Starting at the first line of the listing below, retype each line up to and including the one that contains "TD = math.radians(-24)". Leave pictures out.

* * * * * * * * *

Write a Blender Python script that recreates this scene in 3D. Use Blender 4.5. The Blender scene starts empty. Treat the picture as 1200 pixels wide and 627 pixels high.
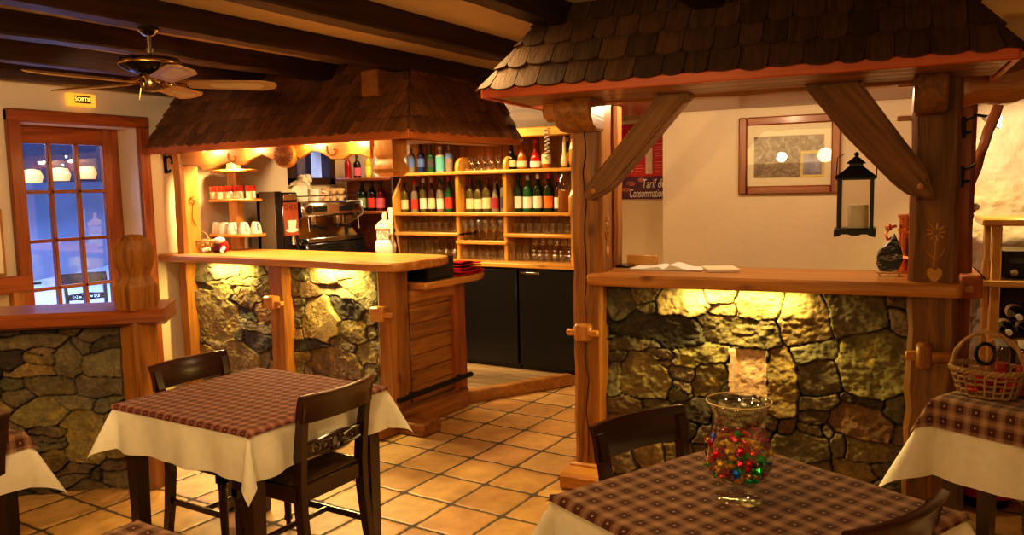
import bpy, bmesh, math, random
import numpy as np
from mathutils import Vector, Matrix, Euler
random.seed(7); np.random.seed(7)
PI = math.pi
COL = bpy.context.scene.collection
DK = 0.1157                      # the reception kiosk stands turned by this angle to the bar
TD = math.radians(-24)           # the tables on the right stand turned by this angle

# ------------------------------------------------------------------ mesh builder
def unit(v):
    v = Vector(v); return v.normalized()
class MB:
    def __init__(s): s.v = []; s.f = []; s.g = []; s.t = []
    def add(s, vs, fs, gr=None, tone=1.0):
        o = len(s.v); off = Vector((random.random()*7, random.random()*7, random.random()*7))
        for i, p in enumerate(vs):
            p = Vector(p); s.v.append(p); s.g.append((Vector(gr[i]) if gr else p) + off); s.t.append(tone)
        for f in fs: s.f.append([o+i for i in f])
        return s
    def bm(s, bm, axis=2, tone=1.0, M=None):
        bm.verts.index_update(); vs = [v.co.copy() for v in bm.verts]; fs = [[v.index for v in f.verts] for f in bm.faces]; bm.free()
        o = [axis, (axis+1) % 3, (axis+2) % 3]
        gr = [(v[o[0]], v[o[1]], v[o[2]]) for v in vs]
        if M is not None: vs = [M @ v for v in vs]
        return s.add(vs, fs, gr, tone)
    def box(s, a, b, bev=0.0, axis=None, tone=1.0, M=None, seg=1):
        a = Vector(a); b = Vector(b); d = b-a
        if axis is None: axis = max(range(3), key=lambda i: abs(d[i]))
        bm = bmesh.new(); bmesh.ops.create_cube(bm, size=1)
        for v in bm.verts: v.co = Vector(((v.co.x+.5)*d.x+a.x, (v.co.y+.5)*d.y+a.y, (v.co.z+.5)*d.z+a.z))
        if bev > 0: bmesh.ops.bevel(bm, geom=bm.edges[:], offset=min(bev, .45*min(abs(x) for x in d)), segments=seg, affect='EDGES', profile=.6)
        return s.bm(bm, axis, tone, M)
    def timber(s, p0, p1, w, h, side=(1, 0, 0), wob=.006, n=10, ch=.18, seed=None, tone=1.0):
        # hewn beam: chamfered section swept p0 -> p1 with slight waviness; w along 'side', h across
        p0 = Vector(p0); p1 = Vector(p1); d = (p1-p0).normalized(); L = (p1-p0).length
        sd = Vector(side); sd = (sd - d*sd.dot(d)).normalized(); up = d.cross(sd)
        c = min(w, h)*ch
        sec = [(-w/2+c, -h/2), (w/2-c, -h/2), (w/2, -h/2+c), (w/2, h/2-c), (w/2-c, h/2), (-w/2+c, h/2), (-w/2, h/2-c), (-w/2, -h/2+c)]
        vs = []; gr = []
        for i in range(n+1):
            t = i/n; k = wob
            dx, dy, sx = random.gauss(0, k*.5), random.gauss(0, k*.5), 1+random.gauss(0, k*1.5)
            for (x, y) in sec:
                X = x*sx+dx+random.gauss(0, k*.25); Y = y*sx+dy+random.gauss(0, k*.25)
                vs.append(p0+d*(L*t)+sd*X+up*Y); gr.append((L*t, x, y))
        fs = [[i*8+j, i*8+(j+1) % 8, (i+1)*8+(j+1) % 8, (i+1)*8+j] for i in range(n) for j in range(8)]
        fs += [list(range(7, -1, -1)), [n*8+j for j in range(8)]]
        return s.add(vs, fs, gr, tone)
    def tube(s, path, r, n=8, closed=False, tone=1.0, cap=True):
        P = [Vector(p) for p in path]; m = len(P); vs = []; gr = []; L = 0
        rr = r if isinstance(r, (list, tuple)) else [r]*m
        ref = None
        for i in range(m):
            if closed: t = P[(i+1) % m]-P[i-1]
            else: t = P[min(i+1, m-1)]-P[max(i-1, 0)]
            t.normalize()
            if ref is None:
                ref = Vector((0, 0, 1)) if abs(t.z) < .9 else Vector((1, 0, 0))
            a = (ref - t*ref.dot(t)).normalized(); b = t.cross(a); ref = a
            if i: L += (P[i]-P[i-1]).length
            for j in range(n):
                q = 2*PI*j/n; vs.append(P[i]+(a*math.cos(q)+b*math.sin(q))*rr[i]); gr.append((L, rr[i]*math.cos(q), rr[i]*math.sin(q)))
        k = m if closed else m-1
        fs = [[i*n+j, i*n+(j+1) % n, ((i+1) % m)*n+(j+1) % n, ((i+1) % m)*n+j] for i in range(k) for j in range(n)]
        if cap and not closed: fs += [list(range(n-1, -1, -1)), [(m-1)*n+j for j in range(n)]]
        return s.add(vs, fs, gr, tone)
    def lathe(s, prof, c=(0, 0, 0), n=24, tone=1.0, M=None, sq=False, a0=0, a1=2*PI):
        # prof: (radius, z) list; sq = four-sided section
        c = Vector(c); vs = []; gr = []
        if sq: n = 4
        full = abs(a1-a0-2*PI) < 1e-6; cols = n if full else n+1
        for r, z in prof:
            for j in range(cols):
                q = a0+(a1-a0)*j/n+(PI/4 if sq else 0); k = r*(math.sqrt(2) if sq else 1)
                p = Vector((k*math.cos(q), k*math.sin(q), z)); gr.append((z, p.x, p.y))
                if M is not None: p = M @ p
                vs.append(c+p)
        m = len(prof)
        fs = [[i*cols+j, i*cols+(j+1) % cols, (i+1)*cols+(j+1) % cols, (i+1)*cols+j] for i in range(m-1) for j in range(n)]
        if prof[0][0] > 1e-5 and full: fs.append([j for j in range(n-1, -1, -1)])
        if prof[-1][0] > 1e-5 and full: fs.append([(m-1)*n+j for j in range(n)])
        return s.add(vs, fs, gr, tone)
    def prism(s, poly, ext, f=lambda x, y: (x, 0, y), bev=0, axis=0, tone=1.0, M=None):
        # poly: 2-D outline, f lifts it to 3-D, ext is the thickness vector
        bm = bmesh.new(); e = Vector(ext)
        lo = [bm.verts.new(f(*p)) for p in poly]; fc = bm.faces.new(lo)
        r = bmesh.ops.extrude_face_region(bm, geom=[fc])
        bmesh.ops.translate(bm, vec=e, verts=[v for v in r['geom'] if isinstance(v, bmesh.types.BMVert)])
        bmesh.ops.recalc_face_normals(bm, faces=bm.faces[:])
        if bev: bmesh.ops.bevel(bm, geom=bm.edges[:], offset=bev, segments=1, affect='EDGES')
        return s.bm(bm, axis, tone, M)
    def grid(s, rows, closed=False, tone=1.0):
        n = len(rows); m = len(rows[0]); vs = [p for r in rows for p in r]
        fs = [[i*m+j, i*m+(j+1) % m, (i+1)*m+(j+1) % m, (i+1)*m+j] for i in range(n-1) for j in range(m if closed else m-1)]
        return s.add(vs, fs, None, tone)
    def blob(s, c, r, sub=1, jit=.15, sc=(1, 1, 1), tone=1.0):
        bm = bmesh.new(); bmesh.ops.create_icosphere(bm, subdivisions=sub, radius=r)
        for v in bm.verts: v.co = Vector((v.co.x*sc[0], v.co.y*sc[1], v.co.z*sc[2]))*(1+random.uniform(-jit, jit)) + Vector(c)
        return s.bm(bm, 2, tone)
    def xf(s, M):
        s.v = [M @ p for p in s.v]; return s

ROOT = {}        # root name -> frame coordinates of its base
def mesh_of(name, mb, off, smooth=True, ang=38):
    me = bpy.data.meshes.new(name)
    me.from_pydata([tuple(p-off) for p in mb.v], [], mb.f); me.update()
    bm = bmesh.new(); bm.from_mesh(me); bmesh.ops.recalc_face_normals(bm, faces=bm.faces[:]); bm.to_mesh(me); bm.free()
    a = me.attributes.new('gr', 'FLOAT_VECTOR', 'POINT'); a.data.foreach_set('vector', [c for p in mb.g for c in p])
    t = me.attributes.new('tone', 'FLOAT', 'POINT'); t.data.foreach_set('value', mb.t)
    if smooth:
        me.polygons.foreach_set('use_smooth', [True]*len(me.polygons)); me.set_sharp_from_angle(angle=math.radians(ang))
    return me
def tag(o, label, cat, group=None):
    o['label'] = label; o['category'] = cat
    if group: o['group'] = group
    return o
def R3(rz): return Matrix.Rotation(rz, 3, 'Z')
def thing(name, label, cat, loc, rz=0, group=None):
    o = bpy.data.objects.new(name, None); COL.objects.link(o); o.empty_display_size = .1
    loc = Vector(loc); ROOT[o.name] = loc; o.location = R3(rz) @ loc; o.rotation_euler = (0, 0, rz)
    return tag(o, label, cat, group)
def obj(name, mb, mat, parent, smooth=True, ang=38):
    off = ROOT.get(parent.name)
    if off is None: off = Vector()
    me = mesh_of(name, mb, off, smooth, ang); me.materials.append(mat)
    o = bpy.data.objects.new(name, me); COL.objects.link(o); o.parent = parent
    ROOT[o.name] = off
    return o
def solo(name, mb, mat, label, cat, rz=0, group=None, smooth=True, ang=38):
    xs = [p.x for p in mb.v]; ys = [p.y for p in mb.v]; zs = [p.z for p in mb.v]
    off = Vector(((min(xs)+max(xs))/2, (min(ys)+max(ys))/2, min(zs)))
    me = mesh_of(name, mb, off, smooth, ang); me.materials.append(mat)
    o = bpy.data.objects.new(name, me); COL.objects.link(o); ROOT[o.name] = off
    o.location = R3(rz) @ off; o.rotation_euler = (0, 0, rz)
    return tag(o, label, cat, group)
def struct(name, mb, mat, parent=None, rz=0, smooth=True, ang=38):
    if parent is not None: return obj(name, mb, mat, parent, smooth, ang)
    o = solo(name, mb, mat, '', '', rz, None, smooth, ang)
    del o['label']; del o['category']; o['kind'] = 'structure'
    return o
def dup(root, loc, rz=None, label=None, group=None):
    r = root.copy(); COL.objects.link(r); r.location = loc
    if rz is not None: r.rotation_euler = (0, 0, rz)
    if label: r['label'] = label
    if group: r['group'] = group
    for ch in list(root.children):
        c = ch.copy(); COL.objects.link(c); c.parent = r
        for g in ch.children:
            d = g.copy(); COL.objects.link(d); d.parent = c
    return r
def text_mb(txt, size, f, depth=.002, shear=0, align='CENTER', sx=1.0):
    cu = bpy.data.curves.new('lettering', 'FONT'); cu.body = txt; cu.size = size; cu.align_x = align; cu.align_y = 'CENTER'; cu.shear = shear; cu.extrude = depth
    o = bpy.data.objects.new('lettering', cu); COL.objects.link(o)
    dg = bpy.context.evaluated_depsgraph_get(); me = bpy.data.meshes.new_from_object(o.evaluated_get(dg))
    mb = MB(); mb.add([f(v.co.x*sx, v.co.y, v.co.z) for v in me.vertices], [list(p.vertices) for p in me.polygons])
    bpy.data.objects.remove(o); bpy.data.meshes.remove(me); bpy.data.curves.remove(cu)
    return mb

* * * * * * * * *

Response
Write a Blender Python script that recreates this scene in 3D. Use Blender 4.5. The Blender scene starts empty. Treat the picture as 1200 pixels wide and 627 pixels high.
import bpy, bmesh, math, random
import numpy as np
from mathutils import Vector, Matrix, Euler
random.seed(7); np.random.seed(7)
PI = math.pi
COL = bpy.context.scene.collection
DK = 0.1157                      # the reception kiosk stands turned by this angle to the bar
TD = math.radians(-24)           # the tables on the right stand turned by this angle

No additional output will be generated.